Teksas'tan yükselen sol dalga bize varacak mı?
Amerika’da 2020 seçimlerinde Trump’a karşı yarışacak kişi önceki günkü ara seçimlerde aşağı yukarı belli oldu. Demokrat Parti’nin adayı Beto O’Rourke belki Teksas’tan Senato’ya seçilemedi ama şimdiden liderlik sıkıntısı çeken partinin geleceği olduğuna dair tahminler yürütülüyor. Dün Slate’ten bir başlık: “İşi fazla uzatmayın, O’Rourke’u aday yapın işte.”
Seçimi kaybeden Beto’nun başarısını olduğunu anlamak için Teksas’ı tanımak gerekiyor. Lawrence Wright “God Save Texas” kitabında Amerika’nın bu zengin güney eyaletindeki iç siyasetin ülkenin de geleceğine ışık tutacağını anlatıyor. Hani bizdeki seçimler için “İstanbul’u kazanan Türkiye’yi kazanır” derler ya, ABD’de de Teksas’ı kazanan Beyaz Saray’ı alabiliyor neredeyse.

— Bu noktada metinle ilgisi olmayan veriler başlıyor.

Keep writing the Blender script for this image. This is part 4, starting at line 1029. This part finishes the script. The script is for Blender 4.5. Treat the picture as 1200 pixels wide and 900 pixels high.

Bush’ların da çıktığı Teksas yıllardır Cumhuriyetçilerin kontrolünde ve muhafazakarların kalesi olarak biliniyor. Wright’ın yazdığına göre Teksas’ta Demokrat Parti’den seçime giren siyasetçiler bile ülkenin diğer bölgelerinden farklı, hemen hepsi özünde sağcı ya da ortada. Siyasi partiler Teksas’ı kazanmak için daha muhafazakar politikalar savunuyor, buna uygun adaylar öneriyor genelde.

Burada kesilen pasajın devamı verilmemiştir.